RISMEDIA, November 3, 2010—On August 16, 2010, the Federal Reserve Board (the Fed) published its final rule on loan originator compensation. The rule amends Regulation Z and is effective for applications taken on or after April 1, 2011. The cornerstone of this rule is to preclude loan originators (retail loan officers and mortgage brokers) from having any financial interest in the terms or conditions of the loan (e.g. interest rate or product type) or “a factor that is a proxy for a transaction’s terms or conditions.”
The rule, in effect, decouples the mortgage lender’s compensation arrangement with the loan originator from the lender’s negotiation of the transaction’s terms or conditions with the consumer. The loan originator can assist/facilitate this negotiation, but can no longer have any financial incentive based on a term or condition of the loan (or “proxy”). Said another way, the lender’s compensation of the loan originator must be pre-determined and fixed for any particular loan, while the lender’s negotiation with the consumer about the terms or conditions can vary as the lender deems necessary in light of market conditions.
There are three main points to the Fed’s final rule:
1. Creditors (mortgage lenders) are prohibited “from paying compensation to a loan originator based on the terms or conditions of the credit transaction, other than the amount of credit extended.” The only exception to this rule is for payments that consumers make directly to a loan originator.
• A “term or condition” includes interest rate, APR, loan-to-value ratio or the existence of a pre-payment penalty.
• A “term or condition” does not include mortgage amount. As long as the percentage is fixed and does not vary with the loan amount, the loan originator can be paid based on the size of the loan. Additionally, compensation is not considered a “term or condition” if it is based on total volume, long-term performance, hourly pay based on actual hours worked, customer status, or several other items.

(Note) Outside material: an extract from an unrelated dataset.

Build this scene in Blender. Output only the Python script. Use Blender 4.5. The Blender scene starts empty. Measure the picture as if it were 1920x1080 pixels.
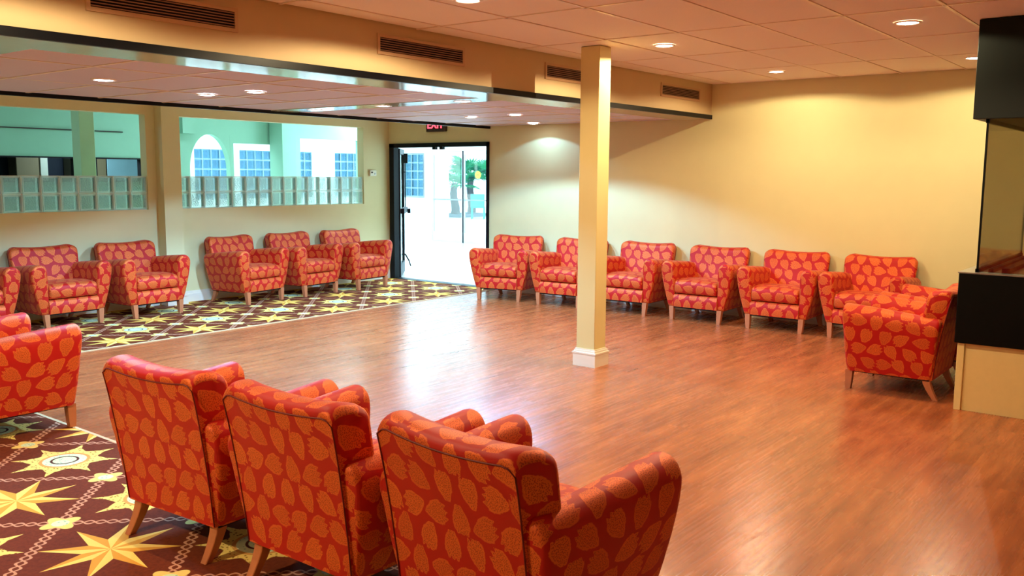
import bpy, bmesh, math, random
from mathutils import Vector, Matrix
random.seed(7)
PI = math.pi
S = bpy.context.scene
COL = S.collection

# ------------------------------------------------------------------ camera
cd = bpy.data.cameras.new('camera'); cam = bpy.data.objects.new('camera', cd); COL.objects.link(cam)
Rv = Vector((0.61749915, -0.78654108, 0.00692285)); Uv = Vector((0.09436027, 0.08281254, 0.99208781))
Fv = Vector((0.78089112, 0.61196014, -0.12535491))
m = Matrix.Identity(4)
for i in range(3):
    m[i][0] = Rv[i]; m[i][1] = Uv[i]; m[i][2] = -Fv[i]
m[2][3] = 1.58
cam.matrix_world = m
cd.sensor_width = 36; cd.lens = 1680.84 / 1920 * 36; cd.clip_start = 0.05; cd.clip_end = 300
S.camera = cam
# ------------------------------------------------------------------ world, sun, large lights, exposure
w = bpy.data.worlds.new('world'); S.world = w; w.use_nodes = True
wn = w.node_tree; bg = wn.nodes['Background']
bg.inputs['Color'].default_value = (0.50, 0.78, 1.0, 1); bg.inputs['Strength'].default_value = 2.4
sd = bpy.data.lights.new('sun', 'SUN'); sd.energy = 1.6; sd.angle = math.radians(2); sd.color = (1, .97, .9)
sun = bpy.data.objects.new('sun', sd); COL.objects.link(sun); sun.rotation_euler = (math.radians(35), math.radians(10), math.radians(200)); sun.location = (20, 20, 12)
WARM = (1.0, 0.80, 0.47); COOL = (0.27, 0.60, 1.0)
E_WARM = 70; E_COOL = 128; E_LOBBY = 115; E_CORR = 15
S.view_settings.view_transform = 'Standard'; S.view_settings.look = 'None'
S.view_settings.exposure = 0.45; S.view_settings.gamma = 1.0; S.view_settings.use_curve_mapping = False

# room dimensions (metres; x towards the door wall, y towards the glass block wall)
H = 2.607; HL = 2.229; HB = 2.268; VS = 4.622; UB = 9.555; VL = 9.85; VC = 7.77; VE = 7.90; UC = 2.60
X0 = -2.6; Y0 = -3.4; LH = 2.95

# ------------------------------------------------------------------ material helpers
def lin(c):
    return tuple((x / 12.92 if x <= .04045 else ((x + .055) / 1.055) ** 2.4) for x in (v / 255 for v in c)) + (1,)
class NT:
    def __init__(s, name):
        s.m = bpy.data.materials.new(name); s.m.use_nodes = True; s.t = s.m.node_tree
        s.b = s.t.nodes['Principled BSDF']; s.out = s.t.nodes['Material Output']
    def n(s, typ, **kw):
        x = s.t.nodes.new(typ)
        for k, v in kw.items(): setattr(x, k, v)
        return x
    def link(s, a, b): s.t.links.new(a, b)
    def math(s, op, a, b=None, c=None):
        x = s.n('ShaderNodeMath', operation=op)
        for i, v in enumerate((a, b, c)):
            if v is None: continue
            if isinstance(v, (int, float)): x.inputs[i].default_value = v
            else: s.link(v, x.inputs[i])
        return x.outputs[0]
    def mix(s, f, a, b):
        x = s.n('ShaderNodeMix', data_type='RGBA')
        for sock, v in ((x.inputs[0], f), (x.inputs[6], a), (x.inputs[7], b)):
            if isinstance(v, (int, float)): sock.default_value = v
            elif isinstance(v, tuple): sock.default_value = v
            else: s.link(v, sock)
        return x.outputs[2]
    def step(s, edge, v, soft=.004):      # 1 where v < edge
        x = s.n('ShaderNodeMapRange', interpolation_type='SMOOTHSTEP')
        if isinstance(v, (int, float)): x.inputs[0].default_value = v
        else: s.link(v, x.inputs[0])
        x.inputs[1].default_value = edge - soft; x.inputs[2].default_value = edge + soft
        x.inputs[3].default_value = 1; x.inputs[4].default_value = 0
        return x.outputs[0]
    def sep(s, v):
        x = s.n('ShaderNodeSeparateXYZ'); s.link(v, x.inputs[0]); return x.outputs
    def comb(s, a, b, c=0):
        x = s.n('ShaderNodeCombineXYZ')
        for i, v in enumerate((a, b, c)):
            if isinstance(v, (int, float)): x.inputs[i].default_value = v
            else: s.link(v, x.inputs[i])
        return x.outputs[0]
    def noise(s, vec, scale, detail=3, rough=.5):
        x = s.n('ShaderNodeTexNoise'); x.inputs['Scale'].default_value = scale; x.inputs['Detail'].default_value = detail
        x.inputs['Roughness'].default_value = rough
        if vec is not None: s.link(vec, x.inputs['Vector'])
        return x.outputs[0]
    def bump(s, h, strength, dist=.01):
        x = s.n('ShaderNodeBump'); x.inputs['Strength'].default_value = strength; x.inputs['Distance'].default_value = dist
        s.link(h, x.inputs['Height']); s.link(x.outputs[0], s.b.inputs['Normal'])
    def obj(s): return s.n('ShaderNodeTexCoord').outputs['Object']
    def uv(s): return s.n('ShaderNodeTexCoord').outputs['UV']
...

2. Prohibits compensation based on a factor that is a proxy for a transaction’s terms or conditions. While the “Board believes credit scores or similar indications of credit risk, such as DTI, are not terms or conditions,” the Fed also states that “the Board recognizes that they (credit scores and indications of credit risk) can serve as proxies for a transaction’s terms or conditions.” The Fed provided an example of such a situation which is paraphrased below:
• Consumer A having a credit score of 650 obtains an interest rate of 7% and consumer B with a credit score of 800 obtains an interest rate of 6½%. If the loan originator compensation varied “in whole or in part” based on credit score (e.g. the originator received $1,500 in consumer A’s transaction and $1,000 in consumer B’s), “the originator’s compensation would be based on a transaction’s terms or conditions.”
3. Loan originators are not permitted to “steer” borrowers to products that are not in their interest. The steering prohibition applies to transactions in which retail originators “broker out” loans.
While the Federal Reserve’s final rule on loan originator compensation makes sweeping changes to the way loan officers and mortgage brokers can be paid, it is important to note the following:
• The rule “does not set a cap on the amount of compensation that a loan originator may receive.”
• The rule does not limit the interest rate or discount points that a mortgage lender (creditor) can charge the borrower.
• The rule does not apply to payments received by the creditor (lender) when selling the loan in the secondary market (servicing release premiums).
• The rule is applicable to all loan originators (retail loan officers and mortgage brokers).
In summary, the final rule represents a paradigm shift in how loan originators will be compensated. It is also more restrictive than the proposed rule. With the introduction of the “proxy” concept in the final rule, the Fed makes clear that the use of substitute factors for loan terms or conditions to circumvent the intent of the rule is not permissible.
Brian Chappelle is a consultant for the National Association of REALTORS®.